Sketch-book of Wenceslaus Hollar

  • Reference
    • GB 133 Eng MS 883
  • Dates of Creation
    • 1626-1652
  • Name of Creator
  • Language of Material
    • English
  • Physical Description
    • various sizes. 1 volume (38 folios);

Scope and Content

A sketch-book, bound in vellum, with a number of loose leaves inserted, containing drawings by Wenceslaus Hollar (1607-77). They cover the years c 1626-52, but are not in chronological order. For the most part the drawings are views of Germany (chiefly towns along the Rhine, including Cologne, Koblentz, Stuttgart and Mnster, c 1631-35) and the Netherlands (chiefly Amsterdam, Leyden and Delfshaven, 1634). The two earliest are of Prague (1626 and 1627) and some of the latest are of London (c 1643-45), on folios 6(a), 14(b)r, 15r, 17v, 18r, 18v-19r, 24v and 33r. The drawings are mostly in pen and ink, but a number are in pencil and one or two in red crayon. A panoramic view of London on folio 24v includes delineations of old St Paul's Cathedral and the Globe and Rose theatres on the south bank of the Thames. On folio 36 is the inscription: 'Johannes Euelynus. Ce que j'ai j'ay receive. Vigilentia cum diligentia: 1641'.

According to Richard Pennington, the book has the appearance of having been put together at a later date, and is possibly made up from two separate sketch-books. Some loose scraps of paper are inserted, and some are pasted onto the leaves.

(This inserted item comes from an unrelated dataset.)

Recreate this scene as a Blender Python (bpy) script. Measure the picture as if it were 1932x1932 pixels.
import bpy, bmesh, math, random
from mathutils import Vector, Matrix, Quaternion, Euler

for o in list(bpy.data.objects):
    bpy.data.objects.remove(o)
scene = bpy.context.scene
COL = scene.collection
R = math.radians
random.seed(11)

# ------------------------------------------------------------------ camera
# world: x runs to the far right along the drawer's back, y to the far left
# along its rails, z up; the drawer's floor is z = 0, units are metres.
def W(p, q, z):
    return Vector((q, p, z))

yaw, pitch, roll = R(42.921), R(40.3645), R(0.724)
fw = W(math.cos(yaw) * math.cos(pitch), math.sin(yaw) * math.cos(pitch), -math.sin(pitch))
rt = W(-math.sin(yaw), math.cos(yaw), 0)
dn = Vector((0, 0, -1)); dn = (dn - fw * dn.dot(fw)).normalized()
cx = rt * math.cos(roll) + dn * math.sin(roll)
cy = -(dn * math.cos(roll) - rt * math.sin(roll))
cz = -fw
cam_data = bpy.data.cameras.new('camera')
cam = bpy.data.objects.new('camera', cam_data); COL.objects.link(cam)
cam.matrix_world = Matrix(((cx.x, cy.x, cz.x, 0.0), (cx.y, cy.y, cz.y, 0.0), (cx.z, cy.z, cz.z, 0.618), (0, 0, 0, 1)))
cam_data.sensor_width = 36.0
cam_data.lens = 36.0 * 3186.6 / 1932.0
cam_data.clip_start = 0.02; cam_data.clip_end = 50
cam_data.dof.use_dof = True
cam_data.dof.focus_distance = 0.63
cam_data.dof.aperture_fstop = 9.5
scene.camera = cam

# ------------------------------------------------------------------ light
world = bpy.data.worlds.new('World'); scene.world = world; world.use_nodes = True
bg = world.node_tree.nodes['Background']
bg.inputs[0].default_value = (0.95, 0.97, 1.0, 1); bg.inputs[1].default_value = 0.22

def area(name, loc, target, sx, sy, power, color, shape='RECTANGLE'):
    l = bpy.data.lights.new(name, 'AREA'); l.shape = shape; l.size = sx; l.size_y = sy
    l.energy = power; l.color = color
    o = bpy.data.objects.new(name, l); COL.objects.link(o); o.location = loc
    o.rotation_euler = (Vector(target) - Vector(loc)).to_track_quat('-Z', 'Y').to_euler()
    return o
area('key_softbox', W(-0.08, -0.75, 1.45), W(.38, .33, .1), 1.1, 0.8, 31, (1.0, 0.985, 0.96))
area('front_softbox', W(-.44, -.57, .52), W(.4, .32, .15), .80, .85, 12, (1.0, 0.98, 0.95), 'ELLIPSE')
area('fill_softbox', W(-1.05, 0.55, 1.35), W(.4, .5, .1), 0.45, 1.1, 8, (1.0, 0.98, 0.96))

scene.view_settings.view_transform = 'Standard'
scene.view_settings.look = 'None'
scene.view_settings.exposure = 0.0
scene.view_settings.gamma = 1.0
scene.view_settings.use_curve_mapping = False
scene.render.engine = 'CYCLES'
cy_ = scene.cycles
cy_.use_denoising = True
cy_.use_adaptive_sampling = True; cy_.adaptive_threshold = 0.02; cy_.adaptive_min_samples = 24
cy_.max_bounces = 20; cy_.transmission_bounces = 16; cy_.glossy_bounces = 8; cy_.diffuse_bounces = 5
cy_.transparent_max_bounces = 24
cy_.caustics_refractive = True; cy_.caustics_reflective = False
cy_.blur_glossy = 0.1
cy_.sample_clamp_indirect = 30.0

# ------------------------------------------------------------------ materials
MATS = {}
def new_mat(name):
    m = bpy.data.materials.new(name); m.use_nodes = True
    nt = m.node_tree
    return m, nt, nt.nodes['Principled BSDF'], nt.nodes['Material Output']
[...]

Administrative / Biographical History

Wenceslaus Hollar (1607-1677), etcher, was born in Prague, Bohemia, on 23 July 1607. In 1627 he left Prague for Stuttgart, from 1629 to 1630 he was at Strasbourg, and in 1631 at Frankfurt am Main, where he worked for Matthus Merian. From 1632 to 1636 he lived in Cologne, whence he made extended tours up the Rhine to Mainz and downstream to Amsterdam. The Cologne publisher Abraham Hogenberg issued Hollar's first major productions, a set of views from Prague to the Dutch coast titled Amoenissimae aliquot locorum in diversis provinciis iacentium effigies ('Delightful likenesses of some places lying in various countries') (1635) and a set of small portraits entitled Reisbuchlein ('Little travel book') (1636).

By 1636 Hollar was based in London and had become an accomplished landscape artist and proficient etcher. He had many patrons, including Thomas Howard, 2nd Earl of Arundel. His first major production in England, a panoramic view of Greenwich (1637), was dedicated to Queen Henrietta Maria and proudly signed 'Coelator' (recte caelator, engraver) to Arundel. A copy of the Wilton Diptych (1639), dedicated to the King, is one of a few prints by Hollar bearing a royal privilege providing protection from copyists. On 4 July 1641 Hollar married Margaret Tracy (d. 1653), a servant of the Countess of Arundel.

In 1644 he moved to Antwerp where he joined the artists' Guild of St Luke as a free master. In late 1651 or early 1652 Hollar returned to London where he took up the patronage of the publisher John Ogilby and the antiquary and herald Sir William Dugdale. Ogilby's luxury edition of Virgil, with illustrations after Francis Cleyn (1654), and Aesop's Fables (1665) and Dugdale's Monasticon Anglicanum (1655), Antiquities of Warwickshire(1656), and History of St Paul's Cathedral (1658) all have numerous plates by Hollar.

In March 1669 Hollar petitioned the King for permission to accompany Lord Henry Howard, Baron Howard of Castle Rising, on his embassy to Tangier as official artist. Some thirty-one drawings survive. Hollar died on 25 March 1677 at his house in Westminster and he was buried at St Margaret's, Westminster.

Source: Robert J.D. Harding, 'Hollar, Wenceslaus (1607-1677)', Oxford Dictionary of National Biography, Oxford University Press, 2004. By permission of Oxford University Press -- http://dx.doi.org/10.1093/ref:odnb/13549.

Custodial History

Former owners: possibly John Evelyn (see inscription above); W.A. Copinger.

Bibliography

There is a very detailed description of the manuscript in Richard Pennington, A descriptive catalogue of the etched work of Wenceslaus Hollar 1607-1677 (Cambridge: Cambridge University Press,1982), pp. lxii-lxiv.